23. According to the plaintiff-appellant, he purchased the disputed land from Bala Prasad. In this connection, attention of the Court has been drawn towards the statement of Bala Prasad, who has stated before the S.D.M. in the ceiling case that he has sold all the properties of Mauza Ikhlaspura.
24. It has been argued by the learned counsel for the respondents that the statement of Bala Prasad was recorded in the year 1962 while the sale deed was executed in 1966.
25. H has been argued by the learned counsel for the respondents that in view of the statement of Bala Prasad, there was no question of passing over the title, to the plaintiff.
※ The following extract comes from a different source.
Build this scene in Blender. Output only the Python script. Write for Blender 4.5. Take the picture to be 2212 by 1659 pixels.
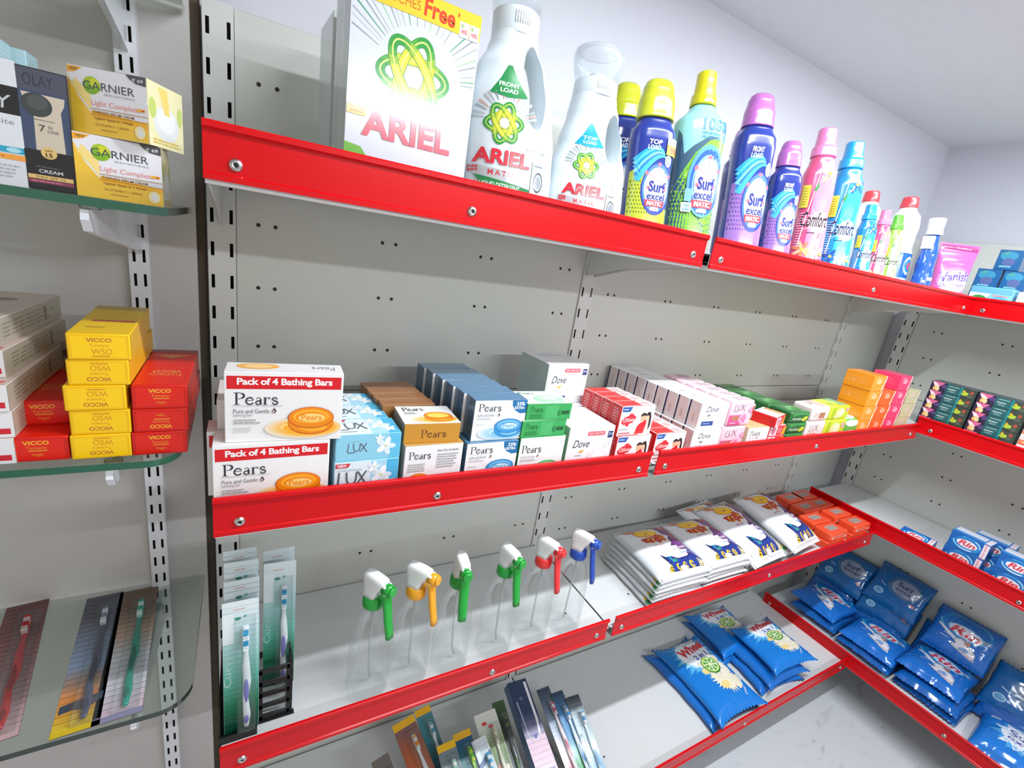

26. It has also been argued by the learned counsel for the respondents that the plaintiff has admitted that Bala Prasad died, therefore, the certified copy of his statement is admissible in evidence under Section 32 of the Indian Evidence Act.
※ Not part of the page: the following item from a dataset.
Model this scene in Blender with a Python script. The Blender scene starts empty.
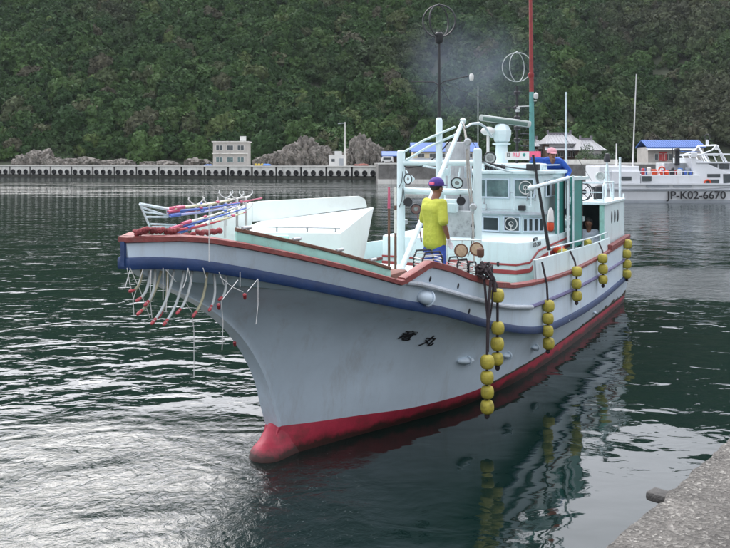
import bpy, bmesh, math, random
from mathutils import Vector, Matrix, noise, Euler
random.seed(7)
R = math.radians
sc = bpy.context.scene
COL = sc.collection

# ------------------------------------------------------------ camera, sky, sun, exposure
F, CX, HY, EYE = 760.0, 365.0, 160.0, 3.6          # focal length / centre / horizon in photo pixels, eye height in metres
cam_d = bpy.data.cameras.new('camera')
cam = bpy.data.objects.new('camera', cam_d)
COL.objects.link(cam)
cam.location = (0, 0, EYE)
cam.rotation_euler = (R(90), 0, 0)
cam_d.sensor_width = 36
cam_d.lens = 36 * F / 730
cam_d.shift_y = -(274 - HY) / 730
cam_d.clip_end = 3000
sc.camera = cam

SUN_EL, SUN_AZ = R(40), R(-24)                      # azimuth measured from +Y towards +X: ahead and to the left, behind thin cloud
sun_dir = Vector((math.sin(SUN_AZ) * math.cos(SUN_EL), math.cos(SUN_AZ) * math.cos(SUN_EL), math.sin(SUN_EL)))
world = bpy.data.worlds.new('World')
sc.world = world
world.use_nodes = True
nt = world.node_tree
nt.nodes.clear()
wo = nt.nodes.new('ShaderNodeOutputWorld')
bg = nt.nodes.new('ShaderNodeBackground')
sky = nt.nodes.new('ShaderNodeTexSky')
sky.sky_type = 'NISHITA'
sky.sun_disc = False
sky.sun_elevation = SUN_EL
sky.sun_rotation = SUN_AZ
sky.dust_density = 4.0
# thin overcast: a pale cloud sheet over the sky, brighter round the veiled sun
tc = nt.nodes.new('ShaderNodeTexCoord')
dot = nt.nodes.new('ShaderNodeVectorMath'); dot.operation = 'DOT_PRODUCT'
dot.inputs[1].default_value = sun_dir
nrm = nt.nodes.new('ShaderNodeVectorMath'); nrm.operation = 'NORMALIZE'
nt.links.new(tc.outputs['Generated'], nrm.inputs[0])
nt.links.new(nrm.outputs[0], dot.inputs[0])
mr = nt.nodes.new('ShaderNodeMapRange')
mr.inputs[1].default_value = 0.0; mr.inputs[2].default_value = 1.0
mr.inputs[3].default_value = 0.0; mr.inputs[4].default_value = 20.0
mx0 = nt.nodes.new('ShaderNodeMath'); mx0.operation = 'MAXIMUM'; mx0.inputs[1].default_value = 0.0
pw = nt.nodes.new('ShaderNodeMath'); pw.operation = 'POWER'; pw.inputs[1].default_value = 2.0
nt.links.new(dot.outputs['Value'], mx0.inputs[0]); nt.links.new(mx0.outputs[0], pw.inputs[0]); nt.links.new(pw.outputs[0], mr.inputs[0])
cn = nt.nodes.new('ShaderNodeTexNoise'); cn.inputs['Scale'].default_value = 2.2; cn.inputs['Detail'].default_value = 6
nt.links.new(nrm.outputs[0], cn.inputs['Vector'])
cr = nt.nodes.new('ShaderNodeMapRange')
cr.inputs[1].default_value = 0.3; cr.inputs[2].default_value = 0.7
cr.inputs[3].default_value = 0.85; cr.inputs[4].default_value = 1.15
nt.links.new(cn.outputs['Fac'], cr.inputs[0])
mul = nt.nodes.new('ShaderNodeMath'); mul.operation = 'MULTIPLY'
# overcast sky: about three times brighter overhead than at the horizon
sz = nt.nodes.new('ShaderNodeSeparateXYZ'); nt.links.new(nrm.outputs[0], sz.inputs[0])
ov = nt.nodes.new('ShaderNodeMapRange'); ov.inputs[1].default_value = 0.0; ov.inputs[2].default_value = 1.0
ov.inputs[3].default_value = 5.5; ov.inputs[4].default_value = 16.0
nt.links.new(sz.outputs[2], ov.inputs[0])
sm_ = nt.nodes.new('ShaderNodeMath'); sm_.operation = 'ADD'
nt.links.new(ov.outputs[0], sm_.inputs[0]); nt.links.new(mr.outputs[0], sm_.inputs[1])
nt.links.new(sm_.outputs[0], mul.inputs[0]); nt.links.new(cr.outputs[0], mul.inputs[1])
cc = nt.nodes.new('ShaderNodeVectorMath'); cc.operation = 'SCALE'
cc.inputs[0].default_value = (0.95, 0.97, 1.05)
nt.links.new(mul.outputs[0], cc.inputs['Scale'])
mx = nt.nodes.new('ShaderNodeMix'); mx.data_type = 'RGBA'
mx.inputs[0].default_value = 0.8
nt.links.new(sky.outputs[0], mx.inputs[6]); nt.links.new(cc.outputs[0], mx.inputs[7])
nt.links.new(mx.outputs[2], bg.inputs[0])
bg.inputs[1].default_value = 0.10
nt.links.new(bg.outputs[0], wo.inputs[0])

sun_d = bpy.data.lights.new('sun', 'SUN')
sun_d.energy = 0.8
sun_d.angle = R(26)
sun_d.color = (1.0, 0.96, 0.9)
sun = bpy.data.objects.new('sun', sun_d)
COL.objects.link(sun)
sun.rotation_euler = sun_dir.to_track_quat('Z', 'Y').to_euler()
vs = sc.view_settings
vs.view_transform = 'Standard'; vs.look = 'None'; vs.gamma = 1.0
vs.exposure = 0.75
sc.render.engine = 'CYCLES'
sc.cycles.use_denoising = True
sc.cycles.max_bounces = 8
sc.cycles.volume_bounces = 0
sc.cycles.caustics_reflective = False
sc.cycles.caustics_refractive = False

# ------------------------------------------------------------ materials
MATS = {}
def mat(name, col, rough=0.5, var=0.15, scale=6.0, bump=0.0, bscale=40.0, metal=0.0, dirt=None, dirt_amt=0.0, dirt_scale=2.0,
        streak=False, spec=0.5, coords='Object', col2=None):
    """procedural material: base colour with blotches of a second tone, optional dirt layer and fine relief"""
    if name in MATS: return MATS[name]
    m = bpy.data.materials.new(name); m.use_nodes = True
    n = m.node_tree; b = n.nodes['Principled BSDF']
    t = n.nodes.new('ShaderNodeTexCoord')
    nz = n.nodes.new('ShaderNodeTexNoise'); nz.inputs['Scale'].default_value = scale; nz.inputs['Detail'].default_value = 7
    nz.inputs['Roughness'].default_value = 0.65
    n.links.new(t.outputs[coords], nz.inputs['Vector'])
    r = n.nodes.new('ShaderNodeMapRange')
    r.inputs[1].default_value = 0.35; r.inputs[2].default_value = 0.65
    n.links.new(nz.outputs['Fac'], r.inputs[0])
    mixn = n.nodes.new('ShaderNodeMix'); mixn.data_type = 'RGBA'
    c2 = col2 if col2 else tuple(c * (1 - var) for c in col)
    c1 = col if col2 else tuple(min(1, c * (1 + var * .6)) for c in col)
    mixn.inputs[6].default_value = (*c1, 1); mixn.inputs[7].default_value = (*c2, 1)
    n.links.new(r.outputs[0], mixn.inputs[0])
    out = mixn.outputs[2]
    if dirt:
        mp = n.nodes.new('ShaderNodeMapping')
        if streak: mp.inputs['Scale'].default_value = (1.0, 1.0, 0.12)
        n.links.new(t.outputs[coords], mp.inputs[0])
        d = n.nodes.new('ShaderNodeTexNoise'); d.inputs['Scale'].default_value = dirt_scale; d.inputs['Detail'].default_value = 9
        d.inputs['Roughness'].default_value = 0.75
        n.links.new(mp.outputs[0], d.inputs['Vector'])
        dr = n.nodes.new('ShaderNodeMapRange')
        dr.inputs[1].default_value = 0.52; dr.inputs[2].default_value = 0.72; dr.inputs[4].default_value = dirt_amt
        n.links.new(d.outputs['Fac'], dr.inputs[0])
        m2 = n.nodes.new('ShaderNodeMix'); m2.data_type = 'RGBA'
        m2.inputs[7].default_value = (*dirt, 1)
        n.links.new(dr.outputs[0], m2.inputs[0]); n.links.new(out, m2.inputs[6])
        out = m2.outputs[2]
    n.links.new(out, b.inputs['Base Color'])
    b.inputs['Roughness'].default_value = rough
    b.inputs['Metallic'].default_value = metal
    b.inputs['Specular IOR Level'].default_value = spec
    if bump:
        bz = n.nodes.new('ShaderNodeTexNoise'); bz.inputs['Scale'].default_value = bscale; bz.inputs['Detail'].default_value = 5
        n.links.new(t.outputs[coords], bz.inputs['Vector'])
        bp = n.nodes.new('ShaderNodeBump'); bp.inputs['Strength'].default_value = bump; bp.inputs['Distance'].default_value = 0.02
        n.links.new(bz.outputs['Fac'], bp.inputs['Height']); n.links.new(bp.outputs[0], b.inputs['Normal'])
    MATS[name] = m
    return m

RUST = (0.16, 0.08, 0.04)
hull_white = mat('hull_paint', (0.57, 0.67, 0.75), 0.38, 0.09, 1.1, 0.12, 2.2, dirt=(0.33, 0.31, 0.28), dirt_amt=0.42, dirt_scale=3.0, streak=True)
hull_white.node_tree.nodes['Bump'].inputs['Distance'].default_value = .05
house_white = mat('house_paint', (0.64, 0.76, 0.77), 0.4, 0.05, 3, dirt=(0.34, 0.30, 0.26), dirt_amt=0.35, dirt_scale=3.5, streak=True)
cream = mat('deckbox_paint', (0.74, 0.80, 0.78), 0.45, 0.04, 3, dirt=(0.45, 0.44, 0.38), dirt_amt=0.22, dirt_scale=2.5)
pipe_white = mat('pipe_paint', (0.62, 0.72, 0.74), 0.4, 0.1, 8, dirt=RUST, dirt_amt=0.5, dirt_scale=9)
red_boot = mat('antifouling_red', (0.42, 0.03, 0.06), 0.55, 0.22, 5, 0.2, 25, dirt=(0.05, 0.045, 0.03), dirt_amt=0.7, dirt_scale=3)
def tide_mark(m, z0, z1, col):
    """weed and scum up to an irregular line on the boat's own side"""
    n = m.node_tree; L = n.links; b = n.nodes['Principled BSDF']; src = b.inputs['Base Color'].links[0].from_socket
    t = n.nodes.new('ShaderNodeTexCoord'); sp = n.nodes.new('ShaderNodeSeparateXYZ'); L.new(t.outputs['Object'], sp.inputs[0])
    nz = n.nodes.new('ShaderNodeTexNoise'); nz.inputs['Scale'].default_value = 3.5; nz.inputs['Detail'].default_value = 8; nz.inputs['Roughness'].default_value = .7
    L.new(t.outputs['Object'], nz.inputs['Vector'])
    ad = n.nodes.new('ShaderNodeMath'); ad.operation = 'MULTIPLY_ADD'; ad.inputs[1].default_value = -.28; L.new(nz.outputs['Fac'], ad.inputs[0]); L.new(sp.outputs[2], ad.inputs[2])
    r = n.nodes.new('ShaderNodeMapRange'); r.inputs[1].default_value = z0; r.inputs[2].default_value = z1; r.inputs[3].default_value = .92; r.inputs[4].default_value = 0; L.new(ad.outputs[0], r.inputs[0])
    mx_ = n.nodes.new('ShaderNodeMix'); mx_.data_type = 'RGBA'; mx_.inputs[7].default_value = (*col, 1); L.new(src, mx_.inputs[6]); L.new(r.outputs[0], mx_.inputs[0]); L.new(mx_.outputs[2], b.inputs['Base Color'])
tide_mark(red_boot, -.07, .01, (.018, .018, .012))
rail_red = mat('rail_red', (0.20, 0.045, 0.04), 0.6, 0.25, 7, 0.3, 40, dirt=(0.22, 0.17, 0.15), dirt_amt=0.5, dirt_scale=8)
stripe_red = mat('stripe_red', (0.33, 0.05, 0.05), 0.5, 0.15, 7)
belt_blue = mat('belt_blue', (0.012, 0.038, 0.12), 0.45, 0.2, 6, 0.15, 30, dirt=(0.05, 0.07, 0.14), dirt_amt=0.5, dirt_scale=7)
rub_grey = mat('rub_grey', (0.44, 0.48, 0.52), 0.45, 0.15, 7, dirt=(0.2, 0.15, 0.12), dirt_amt=0.5, dirt_scale=8)
purple_rub = mat('rub_purple', (0.10, 0.09, 0.20), 0.5, 0.2, 7)
mint = mat('mint_paint', (0.32, 0.62, 0.54), 0.5, 0.1, 5, dirt=(0.2, 0.2, 0.15), dirt_amt=0.4, dirt_scale=5)
teal = mat('teal_paint', (0.035, 0.23, 0.20), 0.45, 0.15, 6, dirt=(0.25, 0.3, 0.3), dirt_amt=0.3, dirt_scale=6)
wood_rail = mat('rail_wood', (0.14, 0.07, 0.045), 0.7, 0.3, 10, 0.3, 60)
deck_mat = mat('deck_paint', (0.30, 0.40, 0.36), 0.75, 0.2, 5, 0.3, 30, dirt=(0.12, 0.11, 0.09), dirt_amt=0.6, dirt_scale=4)
dark = mat('dark_metal', (0.02, 0.021, 0.024), 0.5, 0.3, 10)
black_paint = mat('black_lettering', (0.012, 0.012, 0.014), 0.5, 0.1, 10)
steel = mat('galvanised_steel', (0.42, 0.44, 0.45), 0.4, 0.2, 12, metal=0.6)
rope_dark = mat('tarred_rope', (0.035, 0.025, 0.028), 0.85, 0.3, 60, 0.5, 150)
rope_white = mat('white_cord', (0.62, 0.62, 0.60), 0.8, 0.15, 60)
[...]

27. It has been argued by the learned counsel for the respondents that the learned first appellate court has given the finding that originally suit was filed by the plaintiff in 1983. There was no reference regarding constructions over the disputed land in plaint of suit. While in plaint of subsequent suit, there is reference of two rooms over the disputed land, but there is no reference that when those rooms were constructed. Learned first appellate court has given finding that, the plaint is not clear regarding the constructions, as such evidence of the plaintiff is not admissible in this case.
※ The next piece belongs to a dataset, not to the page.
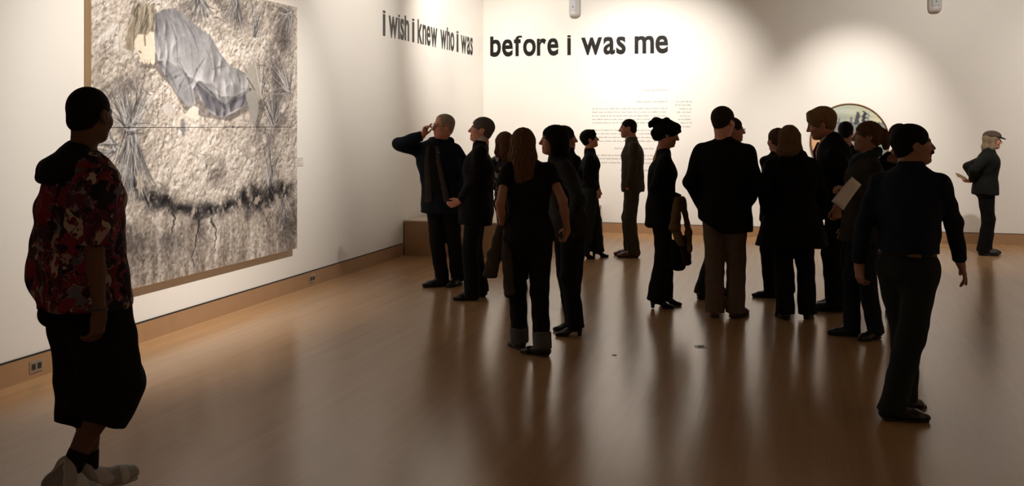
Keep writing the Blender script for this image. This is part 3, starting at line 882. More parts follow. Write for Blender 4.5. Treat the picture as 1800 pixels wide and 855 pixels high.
def hair_geo(M, c, hs, style, h, length=.3):
    face = lambda z=-.03, r=(.070, .075, .096), yy=.112: ell((0, yy, z), r, k=.012, sub=True)
    X = (1, 0, 0)
    pr, cuts, strand = [], [], .0015
    if style == 'buzz':
        pr = [ell((0, -.017, .031), (.080, .101, .092), k=.001), ell((0, -.055, -.03), (.062, .055, .05), k=.02), face(-.04, (.09, .082, .10)), ]
        for s in (-1, 1): pr.append(ell((s * .082, .004, -.022), (.03, .026, .042), k=.008, sub=True))
        cuts = [((0, .35, -1), (0, -.06, -.062))]; strand = .0006
    elif style in ('short', 'shortfull', 'receding'):
        t = {'short': .010, 'shortfull': .02, 'receding': .007}[style]
        zf = {'short': -.045, 'shortfull': -.05, 'receding': .0}[style]
        pr = [ell((0, -.018, .036), (.077 + t, .100 + t, .084 + t), k=.001), ell((0, -.052, -.03), (.054 + t * .2, .048 + t * .2, .056), k=.03)]
        if style == 'shortfull': pr += [cap((-.03, .06, .105), (.04, .065, .10), .02, .018, .03)]
        fr = {'short': (.075, .08, .105), 'shortfull': (.072, .075, .100), 'receding': (.075, .105, .12)}[style]
        pr += [ell((0, .118, zf), fr, k=.012, sub=True)]
        for s in (-1, 1): pr.append(ell((s * .084, .006, -.028), (.032, .028, .046), k=.01, sub=True))
        cuts = [((0, .35, -1), (0, -.06, -.088))]; strand = .0022
    elif style in ('bob', 'long'):
        pr = [ell((0, -.018, .034), (.090, .114, .098), k=.001)]
        L = length
        for s in (-1, 1):
            pr += [cap((s * .066, .01, .03), (s * .078, .005, -.10), .030, .032, .03), cap((s * .078, .0, -.10), (s * .07, -.02, -.10 - (L if style == 'bob' else L * .45)), .032, .022, .03)]
        pr += [cap((0, -.07, .03), (0, -.085, -.10), .05, .045, .04, w=X, wa=.085, wb=.09), cap((0, -.085, -.10), (0, -.095, -.10 - L), .045, .022, .04, w=X, wa=.088, wb=.06 if style == 'long' else .08)]
        pr += [face(-.045, (.060, .10, .105), .118)]; strand = .004
    elif style == 'cropcurl':
        pr = [ell((0, -.022, .036), (.090, .108, .095), k=.001), ell((0, -.07, -.015), (.07, .05, .06), k=.03), ell((0, .118, -.045), (.075, .08, .105), k=.012, sub=True)]
        for s in (-1, 1): pr.append(ell((s * .09, .012, -.03), (.028, .022, .04), k=.01, sub=True))
        strand = .004
    elif style == 'updo':
        pr = [ell((0, -.02, .040), (.094, .120, .100), k=.001), ell((0, -.075, -.02), (.080, .06, .062), k=.03), ell((0, -.125, .082), (.06, .055, .05), k=.015), ell((.01, -.170, .062), (.034, .032, .028), k=.012), ell((0, -.178, .035), (.02, .018, .022), k=.008),
              ell((0, -.120, -.02), (.045, .038, .040), k=.015), ell((.02, -.10, -.062), (.03, .028, .026), k=.012), ell((0, .062, .088), (.062, .046, .036), k=.02), ell((0, .098, .05), (.05, .024, .024), k=.015), ell((.02, -.04, .135), (.03, .03, .02), k=.01), ell((0, .118, -.055), (.068, .070, .098), k=.012, sub=True)]
        strand = .006
    elif style == 'bun':
        pr = [ell((0, -.018, .034), (.086, .108, .095), k=.001), ell((0, -.06, -.02), (.062, .05, .055), k=.03), ell((0, -.135, -.005), (.045, .048, .05), k=.02), ell((.02, -.15, -.055), (.03, .03, .045), k=.02), ell((0, -.12, .04), (.04, .04, .035), k=.02),
              ell((0, .12, -.04), (.068, .078, .100), k=.012, sub=True)]
        for s in (-1, 1): pr.append(ell((s * .088, .012, -.03), (.028, .024, .04), k=.01, sub=True))
        strand = .005
    def post(Fd, x, y, z):
        a = np.arctan2(x, -y + .0001)
        return Fd + strand * np.sin(a * 26 + 3 * np.sin(z * 28)) * (.6 + .4 * np.sin(z * 60 + a * 7))
    V, Q = sdf_mesh(pr, h / hs, cuts, post=post)
    return (V * hs) @ M.T + c, Q

def hand_prims(wr, dr, nrm, side, curl, s=1.0, point=0):
    dr = unit(dr); nrm = A3(nrm); nrm = unit(nrm - dr * (nrm @ dr))
    th = np.cross(dr, nrm) * (1 if side == 'R' else -1)
    pr = [cap(wr, wr + dr * .03 * s, .023 * s, .018 * s, .02, w=th, wa=.028 * s, wb=.032 * s), cap(wr + dr * .03 * s, wr + dr * .082 * s, .017 * s, .013 * s, .02, w=th, wa=.036 * s, wb=.041 * s)]
    for i, (off, L) in enumerate(((.030, .070), (.0105, .079), (-.0095, .073), (-.029, .057))):
        p = wr + dr * .085 * s + th * off * s - dr * abs(off - .0105) * .12 * s; ang = 0
        cc = curl if not (point and i == 0) else curl * .35
        for f, q in ((.46, 1.0), (.30, 1.1), (.24, .7)):
            ang += math.radians(cc * q); dd = dr * math.cos(ang) + nrm * math.sin(ang) + th * off * .8
            p2 = p + unit(dd) * L * f * s; pr.append(cap(p, p2, .0086 * s, .0078 * s, .004)); p = p2
    b0 = wr + dr * .028 * s + th * .026 * s + nrm * .004; b1 = b0 + unit(dr * .75 + th * .65 + nrm * .35) * .042 * s; b2 = b1 + unit(dr * .95 + th * .05 + nrm * .35) * .034 * s
    pr += [cap(b0, b1, .014 * s, .0105 * s, .012), cap(b1, b2, .0100 * s, .0085 * s, .004)]
    return pr

def two_bone(a, b, l1, l2, hint):
    d = b - a; L = np.linalg.norm(d)
    if L > (l1 + l2) * .998: b = a + d / L * (l1 + l2) * .998; d = b - a; L = np.linalg.norm(d)
    if L < abs(l1 - l2) + .02: L = abs(l1 - l2) + .02
    u = unit(d); h = A3(hint); h = unit(h - u * (h @ u))
    x = (l1 * l1 - l2 * l2 + L * L) / (2 * L); yv = math.sqrt(max(l1 * l1 - x * x, 0))
    return a + u * x + h * yv, b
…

28. It has also been argued by the learned counsel for the respondents that the disputed land is agricultural land and it is not abadi land.
29. In this connection, attention of the Court has been drawn by the learned counsel for the respondents towards the papers No. 25/Ga and 30/Ga.
30. The contention of the learned counsel for the respondent is that even if the contention of the appellant is accepted that it is a Banjar land, it cannot be deemed to be abadi land.
31. In this connection, attention of the Court has been drawn by the learned counsel for the respondents towards the Notification No. 2901 /I-A-168-60, dated 24th June, 1961, by which all the agricultural areas in the urban areas have vested in the State of U. P. In this connection, attention of the Court has been drawn that Oral has been shown at serial No. 98.
32. The argument of the learned counsel for the respondents is that in view of the said notification, Bala Prasad has no right to sell his land as land vested in State after notification.
33. The argument of the learned counsel for the respondents is that it shows that the evidence was properly appreciated by the learned first appellate court,
34. Considering the total circumstances and in view of the fact, it cannot be said that the evidence was not properly appreciated by the learned first appellate court.
35. What is substantial question of law, has been decided in the case Sir Chunni Lal Mehta and Sons v. Century Spinning and Manufacturing Company, AIR 1962 SC 1314, in which, it has been held that “the proper test for determining whether a question of law raised in a case is substantial, would be whether, it is of general public importance or whether it directly and substantially affects the rights of the parties and, if so, whether it is either an open question in the sense that it is not finally settled by the Supreme Court or by the Privy Council or by the Federal Court or is not free from difficulty or calls for discussion of alternative views. If the question is settled by the highest court or the general principles to be applied in determining the question are well settled and there is a mere question of applying those principles or the plea raised is palpably absurd, the question would not be a substantial question of law.
36. In view of above mentioned circumstances, appeal is liable to be dismissed.
37. The second appeal is dismissed. No order as to costs.